--- DATA FOR THIS TASK ---
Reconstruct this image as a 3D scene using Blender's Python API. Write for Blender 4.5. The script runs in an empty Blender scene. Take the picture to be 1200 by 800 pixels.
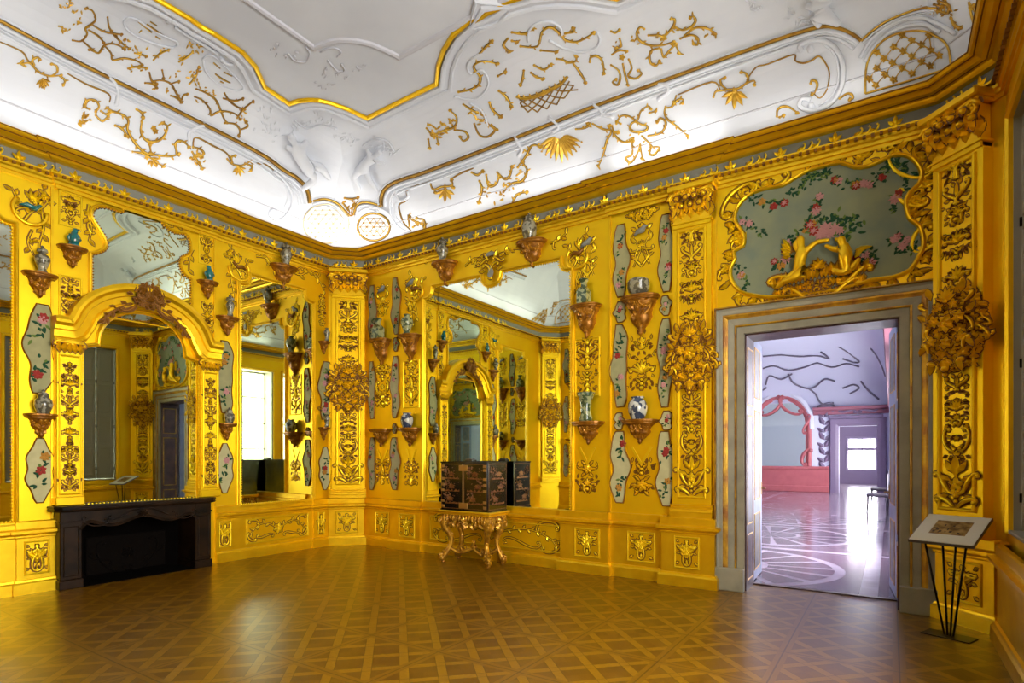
import bpy, math, random
from mathutils import Vector, Matrix, noise
PI = math.pi
col = bpy.context.scene.collection
# ---------------------------------------------------------------- camera frame
FOC, CX, HY, HC = 667.0, 600.0, 533.0, 1.5
YAW = math.radians(33.65)
CA, SA = math.cos(YAW), math.sin(YAW)
def ray(px, py):
    r = (px - CX) / FOC; u = (HY - py) / FOC
    return Vector((CA*r - SA, SA*r + CA, u))
CAM = Vector((0, 0, HC))
# room outline (metres): camera stands at the origin of plan
XL, XR, YR, YB = -7.84, 0.80, 6.65, -0.22
LEG = 0.42

# ---------------------------------------------------------------- materials
MATS = {}
def mat(name, colr, rough=0.5, metal=0.0, bump=0.0, bscale=20, var=0.0, vscale=3, colr2=None, emit=None, estr=0, coat=0, spec=0.5):
    if name in MATS: return MATS[name]
    m = bpy.data.materials.new(name); m.use_nodes = True
    nt = m.node_tree; b = nt.nodes['Principled BSDF']
    b.inputs['Base Color'].default_value = (*colr, 1)
    b.inputs['Roughness'].default_value = rough
    b.inputs['Metallic'].default_value = metal
    b.inputs['Specular IOR Level'].default_value = spec
    if coat: b.inputs['Coat Weight'].default_value = coat; b.inputs['Coat Roughness'].default_value = 0.1
    tc = nt.nodes.new('ShaderNodeTexCoord')
    if var or colr2:
        n = nt.nodes.new('ShaderNodeTexNoise'); n.inputs['Scale'].default_value = vscale
        n.inputs['Detail'].default_value = 5
        nt.links.new(tc.outputs['Object'], n.inputs['Vector'])
        rp = nt.nodes.new('ShaderNodeValToRGB')
        rp.color_ramp.elements[0].position = .35; rp.color_ramp.elements[1].position = .65
        c2 = colr2 or tuple(c*(1-var) for c in colr)
        rp.color_ramp.elements[0].color = (*c2, 1); rp.color_ramp.elements[1].color = (*colr, 1)
        nt.links.new(n.outputs['Fac'], rp.inputs['Fac']); nt.links.new(rp.outputs['Color'], b.inputs['Base Color'])
    if bump:
        n2 = nt.nodes.new('ShaderNodeTexNoise'); n2.inputs['Scale'].default_value = bscale; n2.inputs['Detail'].default_value = 4
        nt.links.new(tc.outputs['Object'], n2.inputs['Vector'])
        bp = nt.nodes.new('ShaderNodeBump'); bp.inputs['Strength'].default_value = bump; bp.inputs['Distance'].default_value = .01
        nt.links.new(n2.outputs['Fac'], bp.inputs['Height']); nt.links.new(bp.outputs['Normal'], b.inputs['Normal'])
    if emit:
        b.inputs['Emission Color'].default_value = (*emit, 1); b.inputs['Emission Strength'].default_value = estr
    MATS[name] = m
    return m
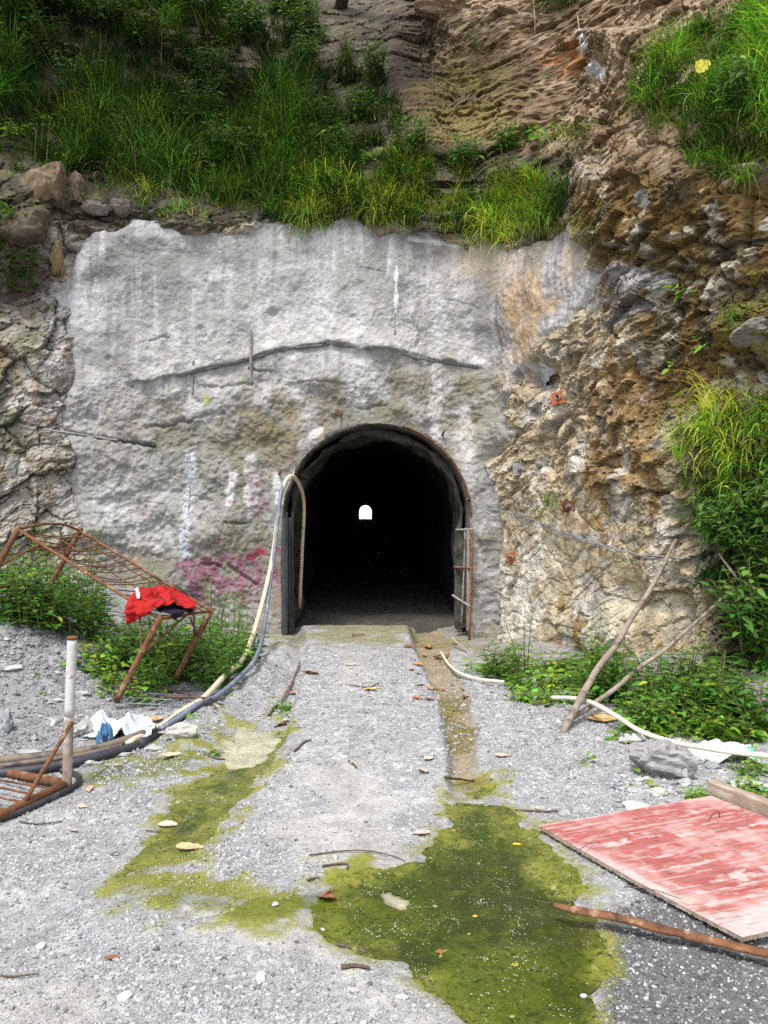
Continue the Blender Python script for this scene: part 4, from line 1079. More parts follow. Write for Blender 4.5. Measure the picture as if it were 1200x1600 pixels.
# left thicket round the bed frame
for px, py, s in ((20, 975, 1.0), (60, 985, 1.05), (105, 985, 1.0), (40, 955, 1.1), (85, 950, 1.1), (130, 975, .9), (10, 930, 1.1), (120, 940, 1.0), (150, 1000, .7)):
    gplant('weed', px, py, s, 'dark leafy weed crowded beneath the high end of the rusty bed frame', 'plant', 'weeds under the high end of the bed frame')
for px, py, s in ((180, 1040, .85), (220, 1050, .9), (250, 1060, .95), (290, 1060, 1.0), (330, 1060, 1.0), (365, 1045, .9), (260, 1030, 1.0), (310, 1030, 1.05), (350, 1020, 1.0), (210, 1015, .9), (240, 1078, .7), (385, 1035, .7), (330, 1075, .7)):
    gplant('weed', px, py, s, 'leafy weed crowded between the low end of the bed frame and the hoses', 'plant', 'weeds under the low end of the bed frame')
for px, py, s in ((150, 1050, .9), (175, 1070, .8), (200, 1085, .8), (160, 1030, .9), (225, 1095, .6)):
    gplant('low', px, py, s, 'low bright weed behind the grey painted post', 'plant', 'low weeds behind the grey post')
for px, py, s in ((340, 1000, .95), (370, 1000, .9), (320, 990, .9), (385, 1010, .7)):
    gplant('tall', px, py, s, 'tall flowering weed against the scrawled concrete behind the red cloth', 'plant', 'tall weeds below the scrawl')
for px, py, s in ((70, 930, 1.0), (130, 920, .9), (30, 900, 1.0), (215, 960, .8)):
    gplant('tall', px, py, s, 'tall thin weed poking up through the rusty bed frame', 'plant', 'tall weeds through the bed frame')
for px, py, s in ((60, 1050, .7), (80, 1085, .6), (35, 1160, .5), (420, 1090, .6), (440, 1115, .7), (455, 1132, .6), (345, 1085, .6), (310, 1120, .7), (690, 1108, .7)):
    gplant('sprout', px, py, s * 1.2, 'tiny sprout growing from the bare gravel', 'plant', 'sprouts in the gravel')
gplant('broad', 330, 1178, .35, 'flat green leaves lying at the edge of the trickle')
gplant('low', 445, 1108, .4, 'small weed by the bent stick on the left of the track')

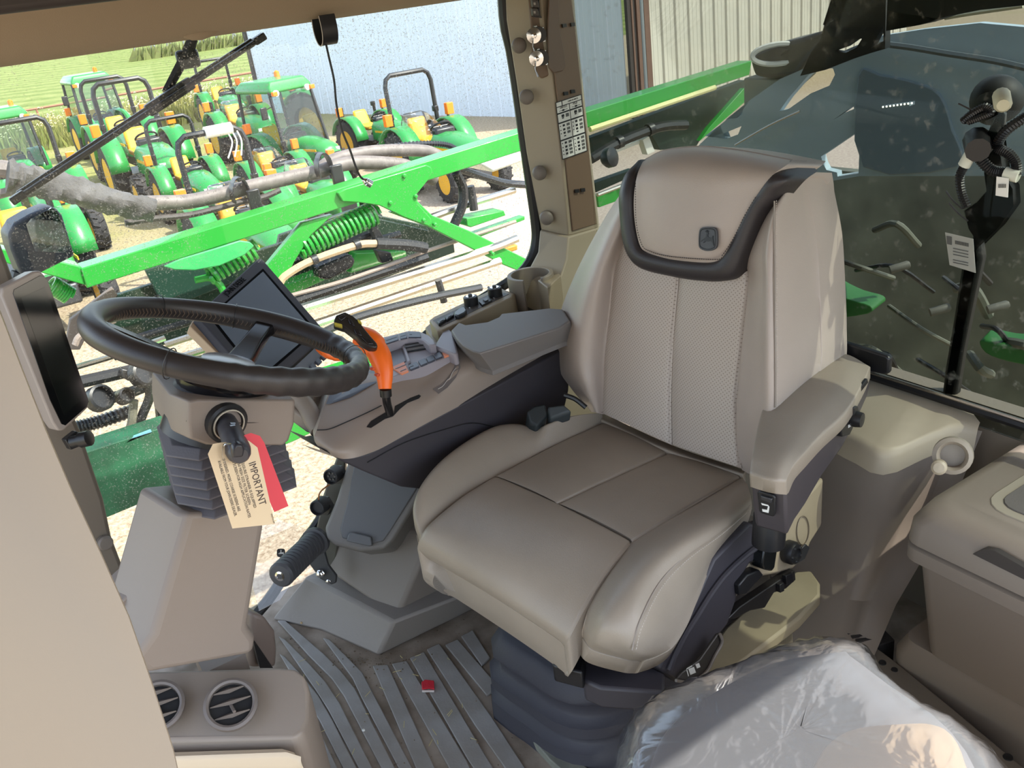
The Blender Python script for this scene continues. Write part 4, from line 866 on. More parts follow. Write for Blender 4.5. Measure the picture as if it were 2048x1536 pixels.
A_, B2 = spline([K(x, y, h) for (x, y), h in zip(inn, hh)], 5), spline([K(x, y, h-.008) for (x, y), h in zip(outr, hh)], 5)
mb = MB(); mb.loft([[a-BN*.05, a+BN*.006, a.lerp(b, .15)+BN*.013, a.lerp(b, .5)+BN*.016, a.lerp(b, .85)+BN*.012, b+BN*.004, b-BN*.05] for a, b in zip(A_, B2)]); mb.build('headrest_band', LEB, st, angle=60)
# rear shell behind the cushions
mb = MB(); o_ = [K(x, y, -.10) for x, y in [(1310, 330), (1390, 305), (1490, 310), (1570, 340), (1600, 420), (1608, 600), (1608, 720), (1565, 870), (1540, 925), (1350, 870), (1225, 805), (1160, 740), (1150, 660), (1215, 480), (1270, 375)]]
mb.prism(o_, -BN*.06).build('back_shell', DARKP, st, .02, 3)
# seams with stitches
def stitches(name, pts, parent, m, n, r=.0008):
    P = spline(pts, 12); L_ = [0]
    for a, b in zip(P, P[1:]): L_.append(L_[-1]+(b-a).length)
    mb = MB()
    for k in range(n):
        q = [0, 0]
        for e, t in enumerate(((k+.15)/n, (k+.75)/n)):
            d = t*L_[-1]; i = max(j for j in range(len(P)-1) if L_[j] <= d); f_ = (d-L_[i])/max(1e-9, L_[i+1]-L_[i]); q[e] = P[i].lerp(P[i+1], min(1, f_))
        mb.tube(q, r, 4)
    o = mb.build(name, m, parent, smooth=False); return tag(o, kind='stuff')
STI = mat('stitch_thread', s(176, 166, 156), .7)
stitches('seam_stitching', [K(x, y, h) for x, y, h in ((1553, 400, .048), (1553, 495, .054), (1554, 560, .06), (1554, 650, .065), (1555, 735, .065), (1555, 815, .06))], st, STI, 90)
MB().tube(spline([K(x, y, h) for x, y, h in ((1549, 402, .050), (1549, 495, .057), (1550, 560, .063), (1550, 650, .067), (1551, 735, .067), (1551, 815, .063))], 6), .0016, 6).build('seam_piping', mat('seam_line', s(140, 130, 120), .5), st)
stitches('band_stitching', [K(x, y, .054) for x, y in ((1271, 360), (1272, 441), (1283, 488), (1299, 502), (1342, 513), (1431, 519), (1445, 510), (1466, 478), (1490, 430), (1512, 393))], st, mat('dark_thread', s(70, 64, 62), .7), 90, .001)
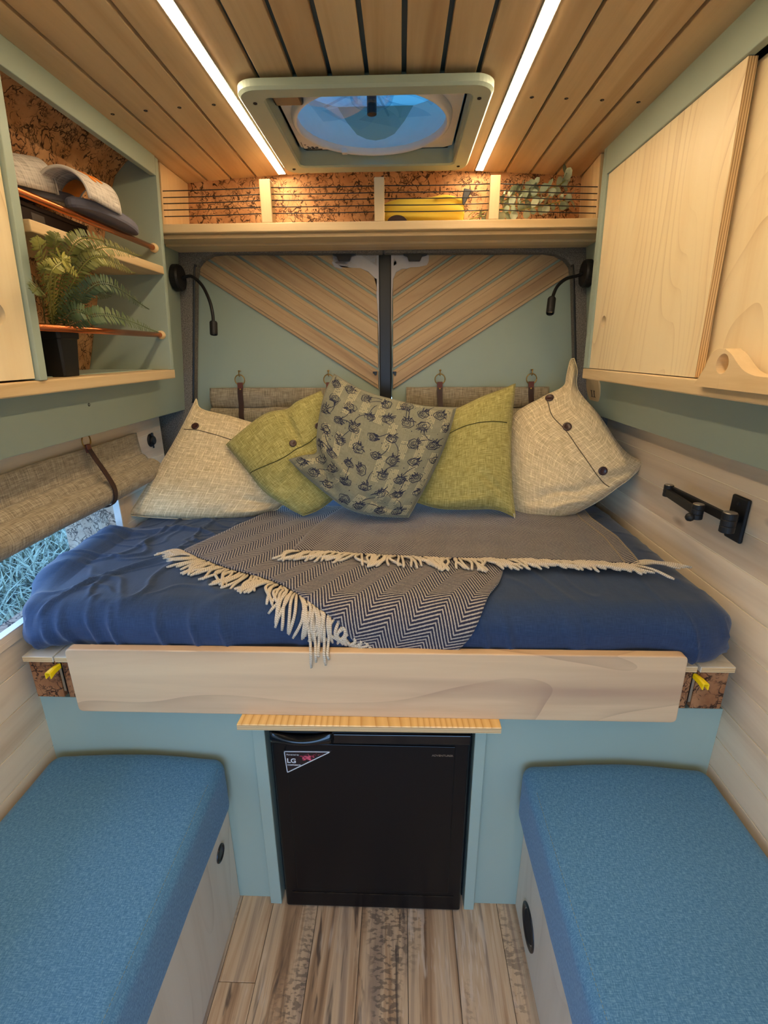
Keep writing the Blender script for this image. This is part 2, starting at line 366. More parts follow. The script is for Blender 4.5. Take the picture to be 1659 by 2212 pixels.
def rbox(lo, hi, r, n=(10, 10, 6), disp=None, rz=None):
    """rounded soft box as one closed grid; r: corner radius; disp(p, nrm) -> offset along normal"""
    mb = MB(); lo = Vector(lo); hi = Vector(hi); rv = Vector((r, r, rz or r))
    def P(p):
        q = Vector([max(lo[i]+rv[i], min(hi[i]-rv[i], p[i])) for i in range(3)]); d = Vector([(p[i]-q[i])/rv[i] for i in range(3)])
        if d.length < 1e-6: return p
        d.normalize(); p2 = Vector([q[i]+d[i]*rv[i] for i in range(3)])
        if disp: p2 += d*disp(p2, d)
        return p2
    ax = [(0, 1, 2), (1, 2, 0), (2, 0, 1)]
    def sp(a, b, rr, k):  # denser at the rounded ends
        m_ = 4; return [a+rr*i/m_ for i in range(m_)]+[a+rr+(b-a-2*rr)*i/k for i in range(k+1)]+[b-rr+rr*i/m_ for i in range(1, m_+1)]
    S = [sp(lo[i], hi[i], rv[i], n[i]) for i in range(3)]
    for i, j, k in ax:
        for side, c in ((0, lo[k]), (1, hi[k])):
            vs_ = []
            for b in S[j]:
                for a in S[i]:
                    p = Vector((0, 0, 0)); p[i] = a; p[j] = b; p[k] = c; vs_.append(P(p))
            nu = len(S[i])-1; nv = len(S[j])-1; fs = []; us = []
            for y in range(nv):
                for x in range(nu):
                    q = y*(nu+1)+x; f = (q, q+1, q+nu+2, q+nu+1); fs.append(f)
                    uv = [(S[i][x], S[j][y]), (S[i][x+1], S[j][y]), (S[i][x+1], S[j][y+1]), (S[i][x], S[j][y+1])]; us.append(uv)
            mb.add(vs_, fs, us)
    return mb
YN, YB = -1.25, 1.80                       # front end and rear frame plane
XL, XR = -.865, .745
def zc(x): return 1.988-.06*(x+.066)**2   # cambered ceiling
def tl(z): return -.794+(z-1.257)*(.047/.518)
def tr(z): return .670-(z-1.24)*.131
# ================================================================== STRUCTURE
def strip(x0, x1, y0, y1, dz0, dz1):   # a board following the ceiling camber
    return MB().prism([(x0, y0, zc(x0)+dz0), (x1, y0, zc(x1)+dz0), (x1, y0, zc(x1)+dz1), (x0, y0, zc(x0)+dz1)], (0, y1-y0, 0))
def merge_mb(*ms):
    r = MB()
    for q in ms: r.add(q.v, q.f, q.uv)
    return r
# floor
fl = struct('floor', MB().box((-1.04, YN, -.05), (.93, 1.95, -.008)), dark_void)
fx = [-.56, -.435, -.3445, -.221, -.098, .025, .148, .271, .394]
for i, (a, b) in enumerate(zip(fx, fx[1:])):
    cut = [YN, .1+.13*((i*5) % 7), .99+.02*i, 1.2] if i % 2 else [YN, .62-.05*i, 1.2]
    for y0, y1 in zip(cut, cut[1:]): part('plank', MB().box((a+.0006, y0+.0006, -.008), (b-.0006, y1-.0006, 0)), floor_m, fl, .0008)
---
▸ **STATED PROBLEM**:
Reproduce exactly the lines from the line with "Continue the Blender" through the line with "gplant('low', 445, 1108, .4, 'small", both end lines included, and only those lines.

▸ **TASK ANSWER**:
Continue the Blender Python script for this scene: part 4, from line 1079. More parts follow. Write for Blender 4.5. Measure the picture as if it were 1200x1600 pixels.
# left thicket round the bed frame
for px, py, s in ((20, 975, 1.0), (60, 985, 1.05), (105, 985, 1.0), (40, 955, 1.1), (85, 950, 1.1), (130, 975, .9), (10, 930, 1.1), (120, 940, 1.0), (150, 1000, .7)):
    gplant('weed', px, py, s, 'dark leafy weed crowded beneath the high end of the rusty bed frame', 'plant', 'weeds under the high end of the bed frame')
for px, py, s in ((180, 1040, .85), (220, 1050, .9), (250, 1060, .95), (290, 1060, 1.0), (330, 1060, 1.0), (365, 1045, .9), (260, 1030, 1.0), (310, 1030, 1.05), (350, 1020, 1.0), (210, 1015, .9), (240, 1078, .7), (385, 1035, .7), (330, 1075, .7)):
    gplant('weed', px, py, s, 'leafy weed crowded between the low end of the bed frame and the hoses', 'plant', 'weeds under the low end of the bed frame')
for px, py, s in ((150, 1050, .9), (175, 1070, .8), (200, 1085, .8), (160, 1030, .9), (225, 1095, .6)):
    gplant('low', px, py, s, 'low bright weed behind the grey painted post', 'plant', 'low weeds behind the grey post')
for px, py, s in ((340, 1000, .95), (370, 1000, .9), (320, 990, .9), (385, 1010, .7)):
    gplant('tall', px, py, s, 'tall flowering weed against the scrawled concrete behind the red cloth', 'plant', 'tall weeds below the scrawl')
for px, py, s in ((70, 930, 1.0), (130, 920, .9), (30, 900, 1.0), (215, 960, .8)):
    gplant('tall', px, py, s, 'tall thin weed poking up through the rusty bed frame', 'plant', 'tall weeds through the bed frame')
for px, py, s in ((60, 1050, .7), (80, 1085, .6), (35, 1160, .5), (420, 1090, .6), (440, 1115, .7), (455, 1132, .6), (345, 1085, .6), (310, 1120, .7), (690, 1108, .7)):
    gplant('sprout', px, py, s * 1.2, 'tiny sprout growing from the bare gravel', 'plant', 'sprouts in the gravel')
gplant('broad', 330, 1178, .35, 'flat green leaves lying at the edge of the trickle')
gplant('low', 445, 1108, .4, 'small weed by the bent stick on the left of the track')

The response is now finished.